Nel primo secolo avanti Cristo, Roma governava un territorio che si estendeva dal Portogallo a ovest fino alla Siria a est, dalla Francia a nord fino al Nordafrica a sud.
I Romani chiamavano il Mediterraneo mare nostrum (mare nostro), perché ne controllavano sia le coste settentrionali sia quelle meridionali.
Già dal 509 a.C. Roma era una repubblica nella quale il Senato deteneva il potere legislativo e due consoli, che rimanevano in carica per un anno, possedevano potere esecutivo e militare.
Nel primo secolo a.C., le istituzioni repubblicane, però, non erano più in grado di governare e risolvere i problemi di un territorio così vasto, soprattutto perché le province erano abitate da popoli molto diversi tra loro per stirpe, lingua, cultura e costumi.
In questo periodo la stabilità del vecchio sistema di governo fu minacciata da una una serie di guerre civili volute da uomini politici e generali che ambivano a ottenere il potere.
Dalle guerre civili emerse Ottaviano il quale, nel 27 a.C., assunse il titolo di Augusto, cioè “degno di rispetto, di venerazione”.
Fu così che Roma divenne un Impero: tutti i poteri -legislativo, esecutivo, giudiziario e militare- vennero accentrati nelle mani di un solo uomo, detto princeps (“primo fra tutti”).
Augusto e i suoi successori iniziarono una serie di riforme che avrebbero reso più semplice mantenere il controllo sull’impero e consolidare il proprio potere.
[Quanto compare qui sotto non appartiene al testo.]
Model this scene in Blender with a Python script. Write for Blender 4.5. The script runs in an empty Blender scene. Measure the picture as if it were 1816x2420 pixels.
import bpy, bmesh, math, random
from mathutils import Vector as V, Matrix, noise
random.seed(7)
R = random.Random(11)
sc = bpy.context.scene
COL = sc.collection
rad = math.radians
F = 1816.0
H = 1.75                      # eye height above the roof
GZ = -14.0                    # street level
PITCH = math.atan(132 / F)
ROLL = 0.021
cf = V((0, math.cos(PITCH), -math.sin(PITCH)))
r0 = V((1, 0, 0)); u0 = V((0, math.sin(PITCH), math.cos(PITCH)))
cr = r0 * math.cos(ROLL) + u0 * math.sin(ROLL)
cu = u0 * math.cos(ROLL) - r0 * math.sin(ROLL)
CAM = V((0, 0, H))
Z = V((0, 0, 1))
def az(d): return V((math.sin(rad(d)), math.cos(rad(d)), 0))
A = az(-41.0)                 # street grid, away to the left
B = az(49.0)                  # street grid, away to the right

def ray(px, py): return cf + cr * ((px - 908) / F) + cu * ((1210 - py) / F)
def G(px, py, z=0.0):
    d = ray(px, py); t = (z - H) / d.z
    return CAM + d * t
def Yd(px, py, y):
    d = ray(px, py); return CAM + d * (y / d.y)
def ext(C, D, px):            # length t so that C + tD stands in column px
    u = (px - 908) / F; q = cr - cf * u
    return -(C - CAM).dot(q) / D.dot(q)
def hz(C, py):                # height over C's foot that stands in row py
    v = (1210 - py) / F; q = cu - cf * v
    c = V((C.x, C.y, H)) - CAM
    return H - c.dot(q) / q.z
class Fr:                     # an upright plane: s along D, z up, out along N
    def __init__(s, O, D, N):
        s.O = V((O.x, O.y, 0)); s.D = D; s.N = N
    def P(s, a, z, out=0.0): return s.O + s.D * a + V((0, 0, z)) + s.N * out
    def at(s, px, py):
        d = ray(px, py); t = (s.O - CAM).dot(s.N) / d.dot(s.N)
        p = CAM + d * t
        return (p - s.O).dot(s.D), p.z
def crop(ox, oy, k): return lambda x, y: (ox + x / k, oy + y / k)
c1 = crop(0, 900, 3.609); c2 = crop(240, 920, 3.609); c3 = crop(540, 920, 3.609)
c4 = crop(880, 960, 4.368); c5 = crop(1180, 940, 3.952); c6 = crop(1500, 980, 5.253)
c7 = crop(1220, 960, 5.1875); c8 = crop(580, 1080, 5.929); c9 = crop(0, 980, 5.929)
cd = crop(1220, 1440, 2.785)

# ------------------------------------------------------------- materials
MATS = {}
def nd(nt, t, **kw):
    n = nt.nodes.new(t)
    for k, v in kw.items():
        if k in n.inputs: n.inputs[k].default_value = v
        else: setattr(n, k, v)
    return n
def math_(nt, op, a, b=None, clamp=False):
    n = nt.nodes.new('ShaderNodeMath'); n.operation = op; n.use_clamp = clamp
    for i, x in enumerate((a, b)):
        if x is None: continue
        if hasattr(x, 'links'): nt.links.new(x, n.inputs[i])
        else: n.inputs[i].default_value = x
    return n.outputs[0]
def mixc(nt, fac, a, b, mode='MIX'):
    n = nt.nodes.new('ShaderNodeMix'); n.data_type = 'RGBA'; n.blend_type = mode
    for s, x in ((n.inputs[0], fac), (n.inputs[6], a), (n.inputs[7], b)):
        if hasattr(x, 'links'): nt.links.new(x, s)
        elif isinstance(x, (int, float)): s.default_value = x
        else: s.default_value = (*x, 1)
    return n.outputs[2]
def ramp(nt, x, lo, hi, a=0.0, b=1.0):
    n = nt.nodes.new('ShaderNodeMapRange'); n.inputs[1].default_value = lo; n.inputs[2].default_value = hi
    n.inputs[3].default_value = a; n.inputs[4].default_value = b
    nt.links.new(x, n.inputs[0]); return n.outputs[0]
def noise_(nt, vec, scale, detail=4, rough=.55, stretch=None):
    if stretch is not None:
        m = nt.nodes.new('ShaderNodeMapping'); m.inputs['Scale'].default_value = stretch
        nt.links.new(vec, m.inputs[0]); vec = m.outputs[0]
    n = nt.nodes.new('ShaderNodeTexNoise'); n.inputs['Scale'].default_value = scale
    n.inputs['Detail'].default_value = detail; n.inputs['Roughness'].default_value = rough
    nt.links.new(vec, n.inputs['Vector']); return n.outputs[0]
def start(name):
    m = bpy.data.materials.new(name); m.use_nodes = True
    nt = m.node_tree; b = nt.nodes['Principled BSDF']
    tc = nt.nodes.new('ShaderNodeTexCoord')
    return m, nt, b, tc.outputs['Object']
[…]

Fu dunque stabilito che in tutti i territori sarebbero state utilizzate un’unica lingua, ovvero il latino, una moneta unica e tutte le leggi sarebbero state emanante a Roma.
L’impero romano raggiunse la sua massima espansione tra il 98 e il 117, sotto la guida di Traiano, che conquistò la Dacia (odierne Romania e Moldavia, ricchissime di miniere d’oro e argento) e alcuni territori orientali, che permisero di controllare le vie commerciali più importanti verso l’Asia.
L’unificazione dell’impero divenne definitiva nel 212, grazie all’editto dell’imperatore Caracalla, che estese la cittadinanza romana a tutti gli uomini e donne liberi delle province.
Lo scopo dell’editto era di accrescere il numero di cittadini romani che, pagando le tasse, avrebbero incrementato le entrate nelle casse dello Stato, ma anche di eliminare le distinzioni fra conquistatori e conquistati e consentire agli abitanti delle province di partecipare alla vita politica occupando posti di comando nel Senato, nell’amministrazione e nell’esercito.
Grazie alla loro estensione e all’immensa varietà climatica, le province riuscivano a produrre tutto il necessario per soddisfare il fabbisogno alimentare dell’impero.
Dal Nordafrica, dall’Egitto e dalla Sicilia arrivavano grano e cereali; gli altri territori italiani, la Francia e la Spagna fornivano vino, olio, ortaggi, frutta, ma anche bovini, suini, ovini e pollame da allevamento.
A Roma arrivavano anche prodotti esotici, che venivano esibiti come segno di ricchezza:
oro, avorio, smeraldi, animali selvatici e schiavi dall’Africa;
spezie, incenso, seta e pietre preziose dall’Asia;
pellicce e ambra dal Mar Baltico lungo il corso dei fiumi Reno, Elba e Oder.
I commerci all’interno dell’impero erano facilitati dall’uso della moneta unica e dall’assenza di barriere doganali.
Grazie alla mancanza di confini interni, infatti, non si dovevano pagare tasse per la circolazione delle merci. Le regioni erano inoltre collegate alla capitale da un’ottima rete stradale e le vie marittime erano sicure.